Le principal problème de ce pays, c’est le manque de consensus et de sincérité entre nos acteurs politiques. Le jour où vous serez capables de vous mettre ensemble en vue d’une meilleure prise en charge des préoccupations de nos populations, ce jour-là le Mali sera bien gouverné. L’ensemble de nos problèmes actuels ne sauraient être attribués au seul IBK. Cette diabolisation ne nous mènera à rien. D’ailleurs, c’est une fuite en avant. Toutes les crises que nous vivons en ce moment ont un seul dénominateur commun: la crise politique et la crise de valeur.

Ce pays appartient à tous, chacun a son mot à dire et chacun doit en être conscient et l’accepter. Mais au regard de la situation actuelle du pays, demander ou exiger la démission d’un président de la République est, à mon avis, très irréfléchi et très dangereux. Idem pour la dissolution de toutes les institutions de la République qui ne saurait être une alternative salvatrice à ce que nous vivons aujourd’hui. Car tous les pays et organisations du monde (Cedeao, Union européenne…) sont contre un coup de force. Donc, exigez la démission d’un président démocratiquement élu plongera encore et davantage notre pays dans le gouffre.

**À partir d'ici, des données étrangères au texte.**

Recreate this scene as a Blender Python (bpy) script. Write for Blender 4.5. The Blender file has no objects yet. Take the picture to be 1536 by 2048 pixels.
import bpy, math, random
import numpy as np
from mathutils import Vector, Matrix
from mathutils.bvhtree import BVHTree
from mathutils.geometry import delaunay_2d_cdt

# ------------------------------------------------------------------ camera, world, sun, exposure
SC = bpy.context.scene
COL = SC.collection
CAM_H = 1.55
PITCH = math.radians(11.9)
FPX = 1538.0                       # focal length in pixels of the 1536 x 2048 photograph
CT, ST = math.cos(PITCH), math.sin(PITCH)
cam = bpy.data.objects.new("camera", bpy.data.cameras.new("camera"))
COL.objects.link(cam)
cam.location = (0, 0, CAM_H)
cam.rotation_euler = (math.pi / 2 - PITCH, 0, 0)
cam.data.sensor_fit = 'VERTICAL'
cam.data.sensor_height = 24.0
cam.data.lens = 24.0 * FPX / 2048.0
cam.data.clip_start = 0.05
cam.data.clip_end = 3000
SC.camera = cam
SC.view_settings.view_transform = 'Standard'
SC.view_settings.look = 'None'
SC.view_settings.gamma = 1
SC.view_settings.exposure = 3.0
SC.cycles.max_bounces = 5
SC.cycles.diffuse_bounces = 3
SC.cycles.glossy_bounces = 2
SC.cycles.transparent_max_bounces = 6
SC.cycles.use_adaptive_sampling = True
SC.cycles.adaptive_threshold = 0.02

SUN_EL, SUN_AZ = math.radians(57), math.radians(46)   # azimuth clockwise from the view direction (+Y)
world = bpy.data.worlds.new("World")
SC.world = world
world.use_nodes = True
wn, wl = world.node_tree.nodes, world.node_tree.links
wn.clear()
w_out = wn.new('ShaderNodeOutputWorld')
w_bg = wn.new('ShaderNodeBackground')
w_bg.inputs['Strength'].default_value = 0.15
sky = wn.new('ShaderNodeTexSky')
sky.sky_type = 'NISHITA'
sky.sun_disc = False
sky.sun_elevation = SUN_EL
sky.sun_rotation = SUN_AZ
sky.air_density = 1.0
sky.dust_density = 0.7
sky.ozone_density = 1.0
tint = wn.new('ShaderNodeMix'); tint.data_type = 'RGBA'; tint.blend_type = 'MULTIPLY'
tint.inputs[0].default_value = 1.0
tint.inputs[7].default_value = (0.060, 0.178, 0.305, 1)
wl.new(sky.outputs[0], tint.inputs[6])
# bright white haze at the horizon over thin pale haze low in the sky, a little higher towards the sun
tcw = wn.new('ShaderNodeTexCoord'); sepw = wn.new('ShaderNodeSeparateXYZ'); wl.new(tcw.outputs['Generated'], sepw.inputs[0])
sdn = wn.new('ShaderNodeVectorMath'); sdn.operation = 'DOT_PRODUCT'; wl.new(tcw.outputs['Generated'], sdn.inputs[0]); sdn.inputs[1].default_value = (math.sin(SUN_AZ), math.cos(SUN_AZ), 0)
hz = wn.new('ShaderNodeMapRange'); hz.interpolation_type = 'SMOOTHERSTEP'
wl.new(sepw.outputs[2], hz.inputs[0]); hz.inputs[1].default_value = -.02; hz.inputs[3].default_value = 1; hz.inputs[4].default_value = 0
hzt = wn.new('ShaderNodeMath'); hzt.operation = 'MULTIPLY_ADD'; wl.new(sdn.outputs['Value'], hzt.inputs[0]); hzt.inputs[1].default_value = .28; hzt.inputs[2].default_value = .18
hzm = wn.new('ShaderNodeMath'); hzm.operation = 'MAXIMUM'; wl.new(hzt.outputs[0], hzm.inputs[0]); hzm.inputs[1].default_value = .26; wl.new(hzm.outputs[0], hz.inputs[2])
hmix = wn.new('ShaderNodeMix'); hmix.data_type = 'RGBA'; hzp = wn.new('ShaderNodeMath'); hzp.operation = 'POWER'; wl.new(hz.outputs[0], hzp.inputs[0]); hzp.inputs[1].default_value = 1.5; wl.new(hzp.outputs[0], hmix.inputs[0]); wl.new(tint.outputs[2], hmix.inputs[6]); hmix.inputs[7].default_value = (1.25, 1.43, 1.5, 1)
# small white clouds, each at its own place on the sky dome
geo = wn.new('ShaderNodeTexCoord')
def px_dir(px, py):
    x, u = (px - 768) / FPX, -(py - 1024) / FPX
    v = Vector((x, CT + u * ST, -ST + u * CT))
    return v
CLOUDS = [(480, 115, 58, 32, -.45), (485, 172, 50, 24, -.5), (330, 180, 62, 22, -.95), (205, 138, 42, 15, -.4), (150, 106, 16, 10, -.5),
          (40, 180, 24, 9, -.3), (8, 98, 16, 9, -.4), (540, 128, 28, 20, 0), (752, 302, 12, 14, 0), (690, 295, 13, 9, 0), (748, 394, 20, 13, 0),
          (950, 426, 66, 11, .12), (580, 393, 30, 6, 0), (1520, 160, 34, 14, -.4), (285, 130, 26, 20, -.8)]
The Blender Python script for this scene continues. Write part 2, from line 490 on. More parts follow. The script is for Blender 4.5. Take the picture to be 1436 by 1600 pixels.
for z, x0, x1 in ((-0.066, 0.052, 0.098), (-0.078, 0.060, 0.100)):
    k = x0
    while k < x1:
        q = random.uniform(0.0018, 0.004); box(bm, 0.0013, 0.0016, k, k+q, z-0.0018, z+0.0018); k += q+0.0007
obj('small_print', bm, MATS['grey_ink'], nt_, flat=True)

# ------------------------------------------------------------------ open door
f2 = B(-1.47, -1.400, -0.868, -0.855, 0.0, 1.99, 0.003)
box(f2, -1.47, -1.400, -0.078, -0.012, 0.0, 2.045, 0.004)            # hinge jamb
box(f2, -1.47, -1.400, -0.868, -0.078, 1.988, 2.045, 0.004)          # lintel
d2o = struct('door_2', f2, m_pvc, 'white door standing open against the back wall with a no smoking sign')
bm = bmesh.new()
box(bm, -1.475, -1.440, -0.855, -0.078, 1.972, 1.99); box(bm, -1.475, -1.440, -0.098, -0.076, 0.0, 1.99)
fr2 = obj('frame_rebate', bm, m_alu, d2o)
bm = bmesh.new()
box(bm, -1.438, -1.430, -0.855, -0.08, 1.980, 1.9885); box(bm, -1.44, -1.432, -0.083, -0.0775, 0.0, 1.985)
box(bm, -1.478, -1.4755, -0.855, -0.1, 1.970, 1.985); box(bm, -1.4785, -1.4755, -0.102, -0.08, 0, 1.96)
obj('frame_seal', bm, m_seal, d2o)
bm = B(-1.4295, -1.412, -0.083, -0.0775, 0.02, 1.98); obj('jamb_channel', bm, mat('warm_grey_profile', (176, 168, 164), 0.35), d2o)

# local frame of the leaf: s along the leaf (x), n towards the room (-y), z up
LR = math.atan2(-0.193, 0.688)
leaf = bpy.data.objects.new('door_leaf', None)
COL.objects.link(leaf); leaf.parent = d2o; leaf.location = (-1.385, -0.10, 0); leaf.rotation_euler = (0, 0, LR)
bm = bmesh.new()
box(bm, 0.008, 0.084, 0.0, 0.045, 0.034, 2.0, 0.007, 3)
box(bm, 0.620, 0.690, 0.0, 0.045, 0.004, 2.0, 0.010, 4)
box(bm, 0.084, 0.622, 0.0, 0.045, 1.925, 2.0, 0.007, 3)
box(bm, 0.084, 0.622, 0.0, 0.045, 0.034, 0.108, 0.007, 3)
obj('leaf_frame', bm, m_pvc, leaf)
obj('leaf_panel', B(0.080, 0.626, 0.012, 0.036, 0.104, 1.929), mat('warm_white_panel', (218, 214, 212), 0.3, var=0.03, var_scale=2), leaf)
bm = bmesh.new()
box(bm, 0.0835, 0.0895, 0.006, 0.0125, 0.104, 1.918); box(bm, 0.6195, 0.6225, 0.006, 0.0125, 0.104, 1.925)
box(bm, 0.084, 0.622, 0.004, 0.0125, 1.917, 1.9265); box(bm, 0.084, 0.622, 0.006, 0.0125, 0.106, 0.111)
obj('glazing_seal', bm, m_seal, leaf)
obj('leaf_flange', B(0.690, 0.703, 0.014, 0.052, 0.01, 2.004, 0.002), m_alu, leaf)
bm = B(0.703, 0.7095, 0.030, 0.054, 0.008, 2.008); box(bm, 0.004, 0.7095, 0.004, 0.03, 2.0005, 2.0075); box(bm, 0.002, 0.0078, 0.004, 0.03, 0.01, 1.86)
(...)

Qu’Allah sauve ce pays ! L’orgueil se nourrit de l’ignorance alors, que Dieu nous sauve des mains de l’ignorance ! Ce pays, on l’a tous mis à genoux ici ensemble y compris le très respectueux imam Mahmoud Dicko, lui-même ! Ce pays saigne et continuera à saigner tant qu’on ne change pas de mentalité. Ici on ne suit pas les idées ou les projets de développement, ce sont les individus qu’on suit. Dommage pour nous tous, mais à mon avis, ce n’est pas la solution le fait de gorger les rues comme ça sans faire de bonnes propositions de sortie de crise! La démission du président nous replongera davantage dans le chaos, cherchons des solutions plus fortes pour redresser la balance ! Dialoguons, car seul le dialogue est l’alternative crédible pour sortir notre pays de l’ornière et non la démission forcée d’un président démocratiquement élu et la fin de son régime qui sont un saut à l’inconnu. Oui au dialogue, non à un saut dans l’inconnu !

Dicko avait exigé le départ du Premier ministre Soumeylou Boubèye Maïga (SBM) l’année dernière, sous prétexte qu’il est la source de nos malheurs. Maintenant, c’est IBK lui-même qui est visé. Je trouve qu’il y a bel et bien des portes de sortie possibles sans exiger la démission du Président de la République et la dissolution des institutions de la République. Le tout où rien ne peut pas servir le Mali. Alors, il faut tout négocier et non demander de tout chambouler. IBK a pris très au sérieux les protestataires et leur a tendu la main. Une première négociation a eu lieu, mais s’est soldée par un échec. Continuons de dialoguer et que les uns et les autres fassent encore des concessions pour sauver notre bien commun, le Mali, qui est au-dessus de nous tous.